>> begin DATA PROVIDED
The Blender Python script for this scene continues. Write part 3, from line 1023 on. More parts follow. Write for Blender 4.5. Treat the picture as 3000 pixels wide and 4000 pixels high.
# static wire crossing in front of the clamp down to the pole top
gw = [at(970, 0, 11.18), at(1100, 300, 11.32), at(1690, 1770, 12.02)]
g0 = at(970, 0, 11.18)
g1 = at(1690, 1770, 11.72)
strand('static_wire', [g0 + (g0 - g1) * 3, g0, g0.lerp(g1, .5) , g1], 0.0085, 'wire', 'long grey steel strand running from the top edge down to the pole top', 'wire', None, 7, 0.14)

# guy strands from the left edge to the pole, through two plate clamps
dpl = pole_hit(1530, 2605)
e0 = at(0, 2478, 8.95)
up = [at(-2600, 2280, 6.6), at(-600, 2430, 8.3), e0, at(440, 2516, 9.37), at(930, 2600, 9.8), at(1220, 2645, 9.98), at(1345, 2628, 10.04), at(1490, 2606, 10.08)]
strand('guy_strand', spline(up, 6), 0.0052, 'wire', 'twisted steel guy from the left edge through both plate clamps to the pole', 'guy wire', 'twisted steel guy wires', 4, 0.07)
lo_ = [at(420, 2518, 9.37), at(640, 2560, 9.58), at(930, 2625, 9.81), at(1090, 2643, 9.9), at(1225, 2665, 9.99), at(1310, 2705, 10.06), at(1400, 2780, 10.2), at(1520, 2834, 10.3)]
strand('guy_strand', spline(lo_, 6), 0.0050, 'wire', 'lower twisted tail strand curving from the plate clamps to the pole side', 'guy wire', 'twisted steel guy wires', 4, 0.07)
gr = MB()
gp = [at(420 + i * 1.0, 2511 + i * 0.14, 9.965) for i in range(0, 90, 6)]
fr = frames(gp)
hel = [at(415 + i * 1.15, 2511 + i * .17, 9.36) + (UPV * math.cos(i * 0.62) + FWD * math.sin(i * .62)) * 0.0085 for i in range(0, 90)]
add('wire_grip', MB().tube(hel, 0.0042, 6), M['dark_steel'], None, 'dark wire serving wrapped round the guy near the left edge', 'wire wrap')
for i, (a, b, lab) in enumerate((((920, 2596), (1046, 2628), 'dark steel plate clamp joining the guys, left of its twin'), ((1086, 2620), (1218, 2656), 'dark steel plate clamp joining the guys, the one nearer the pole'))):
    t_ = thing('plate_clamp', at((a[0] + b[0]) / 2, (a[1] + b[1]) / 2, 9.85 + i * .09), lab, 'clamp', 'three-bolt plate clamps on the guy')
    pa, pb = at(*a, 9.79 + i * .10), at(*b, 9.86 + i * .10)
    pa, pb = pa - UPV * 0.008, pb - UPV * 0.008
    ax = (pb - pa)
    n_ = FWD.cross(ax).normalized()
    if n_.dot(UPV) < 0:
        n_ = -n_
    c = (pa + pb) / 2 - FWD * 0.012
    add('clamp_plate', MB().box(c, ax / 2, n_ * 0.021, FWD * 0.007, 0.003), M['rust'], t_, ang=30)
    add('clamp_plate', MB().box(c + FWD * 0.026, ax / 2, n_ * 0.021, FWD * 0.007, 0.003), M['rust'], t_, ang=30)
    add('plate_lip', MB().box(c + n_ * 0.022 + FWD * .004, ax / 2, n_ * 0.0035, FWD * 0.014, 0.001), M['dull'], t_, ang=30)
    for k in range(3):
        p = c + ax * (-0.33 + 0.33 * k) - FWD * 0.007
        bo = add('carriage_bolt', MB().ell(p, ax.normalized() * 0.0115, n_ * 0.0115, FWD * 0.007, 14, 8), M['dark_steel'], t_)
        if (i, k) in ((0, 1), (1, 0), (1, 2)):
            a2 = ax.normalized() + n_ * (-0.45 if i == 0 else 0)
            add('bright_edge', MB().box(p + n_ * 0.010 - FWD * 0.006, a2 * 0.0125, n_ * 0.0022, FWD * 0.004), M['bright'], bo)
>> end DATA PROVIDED
>> begin DATA PROVIDED
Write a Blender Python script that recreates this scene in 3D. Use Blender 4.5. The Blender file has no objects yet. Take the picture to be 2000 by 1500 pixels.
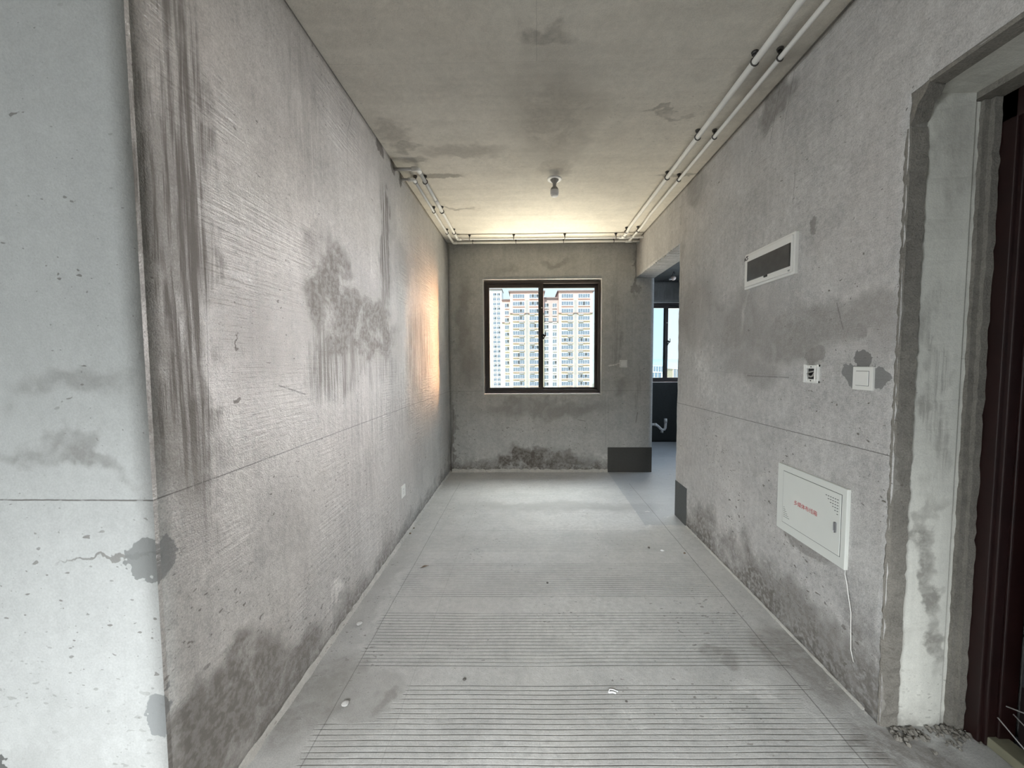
>> end DATA PROVIDED
>> begin DATA PROVIDED
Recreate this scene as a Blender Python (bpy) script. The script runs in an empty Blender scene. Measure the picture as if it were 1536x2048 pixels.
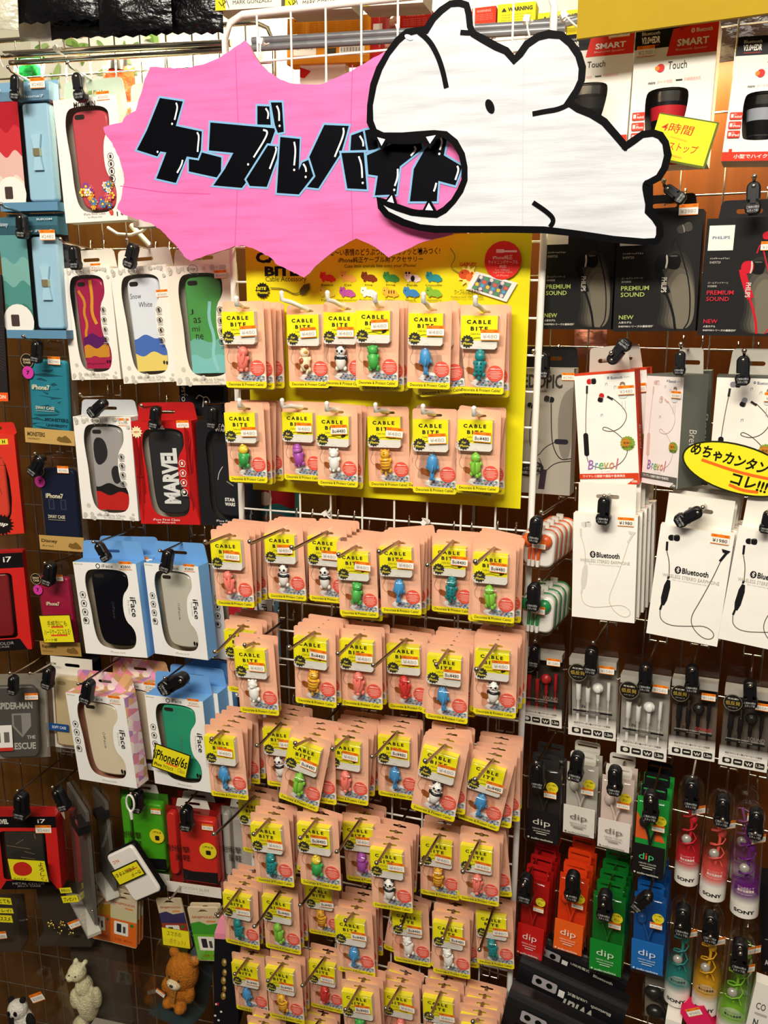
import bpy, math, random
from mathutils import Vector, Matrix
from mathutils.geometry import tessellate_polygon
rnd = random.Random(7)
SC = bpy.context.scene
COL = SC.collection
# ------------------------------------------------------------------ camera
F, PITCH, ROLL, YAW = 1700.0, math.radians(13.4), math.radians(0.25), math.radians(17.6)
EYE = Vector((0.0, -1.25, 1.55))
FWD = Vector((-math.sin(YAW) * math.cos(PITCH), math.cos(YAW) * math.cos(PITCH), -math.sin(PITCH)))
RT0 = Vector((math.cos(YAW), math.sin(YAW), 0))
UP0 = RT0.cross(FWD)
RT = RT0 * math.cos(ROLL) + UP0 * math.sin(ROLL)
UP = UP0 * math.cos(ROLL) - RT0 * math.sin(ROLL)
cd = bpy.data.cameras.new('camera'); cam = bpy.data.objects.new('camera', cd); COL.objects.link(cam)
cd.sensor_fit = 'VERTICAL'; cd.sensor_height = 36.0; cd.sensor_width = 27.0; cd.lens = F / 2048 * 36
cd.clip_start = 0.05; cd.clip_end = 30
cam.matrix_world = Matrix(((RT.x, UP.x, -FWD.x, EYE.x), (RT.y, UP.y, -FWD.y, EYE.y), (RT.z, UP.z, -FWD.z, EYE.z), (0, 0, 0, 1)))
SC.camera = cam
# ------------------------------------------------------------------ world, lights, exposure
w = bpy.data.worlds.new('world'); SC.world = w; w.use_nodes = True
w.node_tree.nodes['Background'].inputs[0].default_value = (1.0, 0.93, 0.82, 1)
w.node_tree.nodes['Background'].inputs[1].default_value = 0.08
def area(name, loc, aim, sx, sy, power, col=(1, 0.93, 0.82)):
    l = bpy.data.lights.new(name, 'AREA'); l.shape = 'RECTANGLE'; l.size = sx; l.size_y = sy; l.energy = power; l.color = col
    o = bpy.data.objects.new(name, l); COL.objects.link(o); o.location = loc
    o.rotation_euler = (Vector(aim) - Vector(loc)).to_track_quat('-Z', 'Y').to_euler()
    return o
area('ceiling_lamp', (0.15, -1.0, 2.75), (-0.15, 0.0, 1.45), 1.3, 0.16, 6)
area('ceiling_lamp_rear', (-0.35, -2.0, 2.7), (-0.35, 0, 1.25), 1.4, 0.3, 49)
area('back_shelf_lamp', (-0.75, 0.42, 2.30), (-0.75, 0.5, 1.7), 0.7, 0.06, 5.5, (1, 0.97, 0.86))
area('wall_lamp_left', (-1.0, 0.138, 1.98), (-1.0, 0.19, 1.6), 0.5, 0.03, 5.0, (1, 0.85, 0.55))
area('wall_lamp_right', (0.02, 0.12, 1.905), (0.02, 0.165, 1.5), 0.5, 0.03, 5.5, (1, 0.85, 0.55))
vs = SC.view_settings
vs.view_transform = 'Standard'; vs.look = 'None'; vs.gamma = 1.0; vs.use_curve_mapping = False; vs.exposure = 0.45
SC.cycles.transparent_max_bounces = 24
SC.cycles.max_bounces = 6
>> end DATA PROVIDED
▶ [THE REQUEST]
Only the lines from the one containing "The Blender Python" through the one containing "strand('static_wire', [g0 +" are to be retyped, both boundary lines included, with no other material.

▶ [THE RESULT]
The Blender Python script for this scene continues. Write part 3, from line 1023 on. More parts follow. Write for Blender 4.5. Treat the picture as 3000 pixels wide and 4000 pixels high.
# static wire crossing in front of the clamp down to the pole top
gw = [at(970, 0, 11.18), at(1100, 300, 11.32), at(1690, 1770, 12.02)]
g0 = at(970, 0, 11.18)
g1 = at(1690, 1770, 11.72)
strand('static_wire', [g0 + (g0 - g1) * 3, g0, g0.lerp(g1, .5) , g1], 0.0085, 'wire', 'long grey steel strand running from the top edge down to the pole top', 'wire', None, 7, 0.14)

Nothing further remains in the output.